> [GOAL]: Begin with the first line of the material and copy each line word for word through the line that contains "random.seed(4)"; the pictures are left out.
━━━━━━
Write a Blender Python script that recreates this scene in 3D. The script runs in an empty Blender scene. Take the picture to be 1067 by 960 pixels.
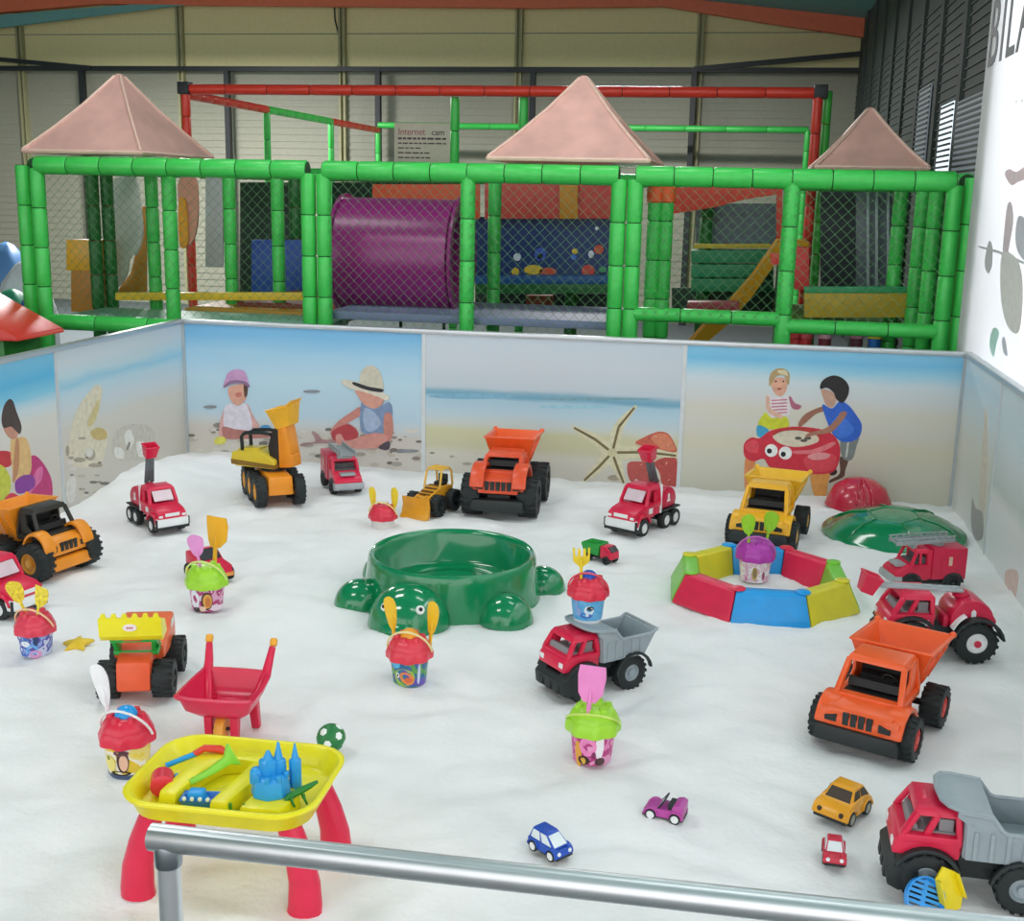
import bpy, bmesh, math, random
from mathutils import Vector, Matrix, noise
S = bpy.context.scene
COL = S.collection
pi = math.pi
rad = math.radians
random.seed(4)

# ------------------------------------------------------------------ camera
FPX, YAW, PIT, ROL, EYE = 1244.6, -.18173, .22044, .02118, Vector((0, 0, 1.8))
_f = Vector((math.sin(YAW)*math.cos(PIT), math.cos(YAW)*math.cos(PIT), -math.sin(PIT)))
_r = Vector((math.cos(YAW), -math.sin(YAW), 0))
_u = _r.cross(_f)
_c, _s = math.cos(ROL), math.sin(ROL)
CR = _c*_r + _s*_u
CU = -_s*_r + _c*_u
cam = bpy.data.objects.new('camera', bpy.data.cameras.new('camera'))
COL.objects.link(cam)
cam.matrix_world = Matrix.Translation(EYE) @ Matrix((CR, CU, -_f)).transposed().to_4x4()
cam.data.sensor_width = 36
cam.data.lens = FPX/1067*36
cam.data.clip_start = .05
S.camera = cam

def ray(x, y):
    return CR*((x-533.5)/FPX) - CU*((y-480)/FPX) + _f
def onY(x, y, Y):                       # point of the plane Y seen at a photo pixel
    d = ray(x, y); return EYE + d*(Y/d.y)
def onX(x, y, X):
    d = ray(x, y); return EYE + d*(X/d.x)
def onZ(x, y, z=0):
    d = ray(x, y); return EYE + d*((z-EYE.z)/d.z)

# ------------------------------------------------------------------ materials
def lin(h):
    h = h.lstrip('#')
    c = [int(h[i:i+2], 16)/255 for i in (0, 2, 4)]
    return [x/12.92 if x <= .04045 else ((x+.055)/1.055)**2.4 for x in c]
MATS = {}
def mat(hexc, rough=.35, metal=0., var=.05, scale=18., bump=0., bscale=60., coat=0.):
    key = (hexc, rough, metal, var, scale, bump, bscale, coat)
    if key in MATS: return MATS[key]
    m = bpy.data.materials.new('plastic_' + hexc.strip('#'))
    m.use_nodes = True
    nt = m.node_tree; b = nt.nodes['Principled BSDF']
    tc = nt.nodes.new('ShaderNodeTexCoord')
    n = nt.nodes.new('ShaderNodeTexNoise'); n.inputs['Scale'].default_value = scale
    n.inputs['Detail'].default_value = 3
    nt.links.new(tc.outputs['Object'], n.inputs['Vector'])
    r = nt.nodes.new('ShaderNodeValToRGB')
    c = lin(hexc)
    r.color_ramp.elements[0].color = [x*(1-var) for x in c]+[1]
    r.color_ramp.elements[1].color = [min(1, x*(1+var)) for x in c]+[1]
    r.color_ramp.elements[0].position = .3; r.color_ramp.elements[1].position = .7
    nt.links.new(n.outputs['Fac'], r.inputs['Fac'])
    nt.links.new(r.outputs['Color'], b.inputs['Base Color'])
    b.inputs['Roughness'].default_value = rough
    b.inputs['Metallic'].default_value = metal
    b.inputs['Coat Weight'].default_value = coat
    b.inputs['Coat Roughness'].default_value = .08
    if bump:
        n2 = nt.nodes.new('ShaderNodeTexNoise'); n2.inputs['Scale'].default_value = bscale
        n2.inputs['Detail'].default_value = 4
        nt.links.new(tc.outputs['Object'], n2.inputs['Vector'])
        bp = nt.nodes.new('ShaderNodeBump'); bp.inputs['Strength'].default_value = bump
        bp.inputs['Distance'].default_value = .01
        nt.links.new(n2.outputs['Fac'], bp.inputs['Height'])
        nt.links.new(bp.outputs['Normal'], b.inputs['Normal'])
    MATS[key] = m
    return m

def ramp_mat(name, stops, axis, lo, hi, wob=.06, rough=.45, nscale=(1.2, 1.2, 7)):
    """printed picture: colour bands along one axis of the sheet, edges wobbling like surf"""
    m = bpy.data.materials.new(name); m.use_nodes = True
    nt = m.node_tree; b = nt.nodes['Principled BSDF']
    tc = nt.nodes.new('ShaderNodeTexCoord')
    sp = nt.nodes.new('ShaderNodeSeparateXYZ'); nt.links.new(tc.outputs['Object'], sp.inputs[0])
    mp = nt.nodes.new('ShaderNodeMapRange')
    mp.inputs['From Min'].default_value = lo; mp.inputs['From Max'].default_value = hi
    nt.links.new(sp.outputs[axis], mp.inputs['Value'])
    mg = nt.nodes.new('ShaderNodeMapping'); mg.inputs['Scale'].default_value = nscale
    nt.links.new(tc.outputs['Object'], mg.inputs['Vector'])
    n = nt.nodes.new('ShaderNodeTexNoise'); n.inputs['Scale'].default_value = 1.6; n.inputs['Detail'].default_value = 5
    nt.links.new(mg.outputs[0], n.inputs['Vector'])
    a = nt.nodes.new('ShaderNodeMath'); a.operation = 'MULTIPLY_ADD'
    a.inputs[1].default_value = wob*2; a.inputs[2].default_value = -wob
    nt.links.new(n.outputs['Fac'], a.inputs[0])
    s = nt.nodes.new('ShaderNodeMath'); s.operation = 'ADD'
    nt.links.new(mp.outputs[0], s.inputs[0]); nt.links.new(a.outputs[0], s.inputs[1])
    r = nt.nodes.new('ShaderNodeValToRGB')
    el = r.color_ramp.elements
    while len(el) > 1: el.remove(el[0])
    el[0].position = stops[0][0]; el[0].color = lin(stops[0][1])+[1]
    for p, h in stops[1:]:
        e = el.new(p); e.color = lin(h)+[1]
    nt.links.new(s.outputs[0], r.inputs['Fac'])
    nt.links.new(r.outputs['Color'], b.inputs['Base Color'])
    b.inputs['Roughness'].default_value = rough
    return m

def print_mat(name, cols, scale=14., rough=.35):
    """printed bucket foil: blotches of a few flat colours"""
    m = bpy.data.materials.new(name); m.use_nodes = True
    nt = m.node_tree; b = nt.nodes['Principled BSDF']
    tc = nt.nodes.new('ShaderNodeTexCoord')
    n = nt.nodes.new('ShaderNodeTexNoise'); n.inputs['Scale'].default_value = scale; n.inputs['Detail'].default_value = 1.5
    nt.links.new(tc.outputs['Object'], n.inputs['Vector'])
    r = nt.nodes.new('ShaderNodeValToRGB'); r.color_ramp.interpolation = 'CONSTANT'
    el = r.color_ramp.elements
    while len(el) > 1: el.remove(el[0])
    k = len(cols)
    el[0].position = 0; el[0].color = lin(cols[0])+[1]
    for i in range(1, k):
        e = el.new(.34+.34*(i-1)/max(1, k-1)); e.color = lin(cols[i])+[1]
    nt.links.new(n.outputs['Fac'], r.inputs['Fac'])
    nt.links.new(r.outputs['Color'], b.inputs['Base Color'])
    b.inputs['Roughness'].default_value = rough
    return m

ORANGE = mat('#F4622B', .3); BURNT = mat('#E5542E', .32); AMBER = mat('#EE9322', .32); YEL = mat('#F2B320', .3)
LEMON = mat('#EDE21E', .3); RED = mat('#DC2148', .3); CRIM = mat('#CE1D46', .3); BLK = mat('#1E2526', .5)
TYRE = mat('#1A2122', .6, bump=.15); GREY = mat('#98A4AA', .4); DGREY = mat('#5F686B', .45)
WHITE = mat('#EEF0F0', .35); BLUE = mat('#169DE6', .3); DBLUE = mat('#1C4FB8', .3); PINK = mat('#F08CCB', .3)
LIME = mat('#A4DD35', .3); PURP = mat('#B53CAE', .3); TURT = mat('#0B8350', .14, coat=.6); GRN = mat('#23A03E', .3)
DARKG = mat('#1B6B2C', .4); FOAM = mat('#44CC58', .36); SEAM = mat('#0D4A1B', .6); REDF = mat('#E5402F', .36); TAN = mat('#D9A544', .4)
SKIN = mat('#D9A08C', .5); STEEL = mat('#D6DADC', .36, metal=.85, var=.03); ALU = mat('#C9CED2', .35, metal=.7, var=.03)

# ------------------------------------------------------------------ mesh builder
class MB:
    def __init__(s, mats=None):
        s.v = []; s.f = []; s.fm = []; s.mats = []; s.cur = 0; s.M = None
        s._stack = []
    def use(s, m):
        if m not in s.mats: s.mats.append(m)
        s.cur = s.mats.index(m); return s
    def push(s, M): s._stack.append(s.M); s.M = M if s.M is None else s.M @ M; return s
    def pop(s): s.M = s._stack.pop(); return s
    def add(s, vs, fs):
        o = len(s.v)
        if s.M is not None: vs = [s.M @ Vector(v) for v in vs]
        s.v += [tuple(v) for v in vs]
        s.f += [[i+o for i in f] for f in fs]
        s.fm += [s.cur]*len(fs)
        return s
    def rings(s, rs, cap0=True, cap1=True, closed=False):
        n = len(rs[0]); vs = [p for r in rs for p in r]; fs = []
        k = len(rs)
        for i in range(k if closed else k-1):
            a, b = i*n, ((i+1) % k)*n
            for j in range(n):
                j2 = (j+1) % n
                fs.append([a+j, a+j2, b+j2, b+j])
        if not closed:
            if cap0: fs.append(list(range(n))[::-1])
            if cap1: fs.append([(k-1)*n+j for j in range(n)])
        return s.add(vs, fs)
    def box(s, x0, x1, y0, y1, z0, z1, tx=0, ty=0, dx=0):
        """axis box; the top is shrunk by tx, ty at each side and shifted by dx"""
        a = [(x0, y0, z0), (x1, y0, z0), (x1, y1, z0), (x0, y1, z0)]
        b = [(x0+tx+dx, y0+ty, z1), (x1-tx+dx, y0+ty, z1), (x1-tx+dx, y1-ty, z1), (x0+tx+dx, y1-ty, z1)]
        return s.rings([a, b])
    def beam(s, p0, p1, w, h=None, up=(0, 0, 1)):
        h = h or w; p0, p1 = Vector(p0), Vector(p1); d = (p1-p0).normalized(); up = Vector(up)
        if abs(d.dot(up)) > .95: up = Vector((1, 0, 0))
        x = d.cross(up).normalized(); y = x.cross(d)
        q = [(-w/2, -h/2), (w/2, -h/2), (w/2, h/2), (-w/2, h/2)]
        return s.rings([[p+x*a+y*b for a, b in q] for p in (p0, p1)])
    def tube(s, pts, r, n=10, closed=False, cap=True):
        pts = [Vector(p) for p in pts]; k = len(pts)
        rs = r if isinstance(r, (list, tuple)) else [r]*k
        out = []; x = None
        for i, p in enumerate(pts):
            if closed: d = pts[(i+1) % k]-pts[i-1]
            else: d = pts[min(i+1, k-1)]-pts[max(i-1, 0)]
            d.normalize()
            if x is None:
                up = Vector((0, 0, 1)) if abs(d.z) < .9 else Vector((1, 0, 0))
                x = d.cross(up).normalized()
            else:
                x = (x-d*x.dot(d)).normalized()
            y = d.cross(x)
            out.append([p+(x*math.cos(t)+y*math.sin(t))*rs[i] for t in [2*pi*j/n for j in range(n)]])
        return s.rings(out, cap, cap, closed)
    def cyl(s, p0, p1, r0, r1=None, n=16): return s.tube([p0, p1], [r0, r0 if r1 is None else r1], n)
    def lathe(s, prof, n=32, c=(0, 0, 0), axis='z', wob=None, closed=False, cap=True):
        rs = []
        for r, z in prof:
            ring = []
            for j in range(n):
                t = 2*pi*j/n; q = r*(wob(t, r, z) if wob else 1)
                a, b = q*math.cos(t), q*math.sin(t)
                ring.append({'z': (c[0]+a, c[1]+b, c[2]+z), 'y': (c[0]+b, c[1]+z, c[2]+a), 'x': (c[0]+z, c[1]+a, c[2]+b)}[axis])
            rs.append(ring)
        return s.rings(rs, cap, cap, closed)
    def prism(s, poly, y0, y1, k=1., axis='y'):
        """polygon of (x, z) pulled along y (or of (x, y) along z, or (y, z) along x); k scales the far end's section"""
        cx = sum(p[0] for p in poly)/len(poly); cz = sum(p[1] for p in poly)/len(poly)
        q = [(cx+(a-cx)*k, cz+(b-cz)*k) for a, b in poly]
        mk = {'y': lambda a, b, t: (a, t, b), 'z': lambda a, b, t: (a, b, t), 'x': lambda a, b, t: (t, a, b)}[axis]
        return s.rings([[mk(a, b, y0) for a, b in poly], [mk(a, b, y1) for a, b in q]])
    def ell(s, c, rx, ry, rz, nu=20, nv=12, lo=-1.):
        t0 = math.asin(max(-1, lo)); rs = []
        for i in range(nv+1):
            t = t0+(pi/2-t0)*i/nv
            q = max(math.cos(t), 1e-3); z = math.sin(t)
            rs.append([(c[0]+rx*q*math.cos(a), c[1]+ry*q*math.sin(a), c[2]+rz*z) for a in [2*pi*j/nu for j in range(nu)]])
        return s.rings(rs)
    def arc(s, cx, cz, r0, r1, a0, a1, y0, y1, n=10):
        A = [rad(a0+(a1-a0)*i/n) for i in range(n+1)]
        rs = [[(cx+r*math.cos(a), y, cz+r*math.sin(a)) for r, y in ((r0, y0), (r1, y0), (r1, y1), (r0, y1))] for a in A]
        return s.rings(rs)
    def hopper(s, b, t, zb, zf, zr, th=.007, lip=0):
        """open skip: b, t = (x0, x1, half width) of floor and rim, rim at zf in front, zr behind"""
        def R(q, z0, z1, i): x0, x1, w = q; return [(x0+i, -w+i, z0), (x1-i, -w+i, z1), (x1-i, w-i, z1), (x0+i, w-i, z0)]
        rs = [R(b, zb, zb, 0), R(t, zr, zf, 0)]
        if lip: rs += [R((t[0]-lip, t[1]+lip, t[2]+lip), zr, zf, 0), R((t[0]-lip, t[1]+lip, t[2]+lip), zr+.008, zf+.008, 0)]
        rs += [R(t, zr+.008, zf+.008, th), R(b, zb+th, zb+th, th)]
        return s.rings(rs)
    def build(s, name, m=None, parent=None, bevel=0, seg=2, sharp=38, loc=None, label=None):
        if m is not None and not s.mats: s.mats = [m]
        me = bpy.data.meshes.new(name)
        bm = bmesh.new()
        vs = [bm.verts.new(v) for v in s.v]
        for f, i in zip(s.f, s.fm):
            try:
                fc = bm.faces.new([vs[j] for j in f]); fc.material_index = i
            except ValueError: pass
        bmesh.ops.recalc_face_normals(bm, faces=bm.faces)
        if bevel:
            es = [e for e in bm.edges if len(e.link_faces) == 2 and e.calc_face_angle(0) > rad(32)]
            bmesh.ops.bevel(bm, geom=es, offset=bevel, segments=seg, profile=.6, affect='EDGES', clamp_overlap=True)
        for f in bm.faces: f.smooth = True
        for e in bm.edges:
            if len(e.link_faces) != 2 or e.calc_face_angle(0) > rad(sharp): e.smooth = False
        bm.to_mesh(me); bm.free()
        for k in s.mats: me.materials.append(k)
        o = bpy.data.objects.new(name, me); COL.objects.link(o)
        if parent is not None: o.parent = parent
        if loc is not None: o.location = loc
        if label: o['label'] = label
        return o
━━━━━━
> [ANSWER TO THE PROBLEM]:
Write a Blender Python script that recreates this scene in 3D. The script runs in an empty Blender scene. Take the picture to be 1067 by 960 pixels.
import bpy, bmesh, math, random
from mathutils import Vector, Matrix, noise
S = bpy.context.scene
COL = S.collection
pi = math.pi
rad = math.radians
random.seed(4)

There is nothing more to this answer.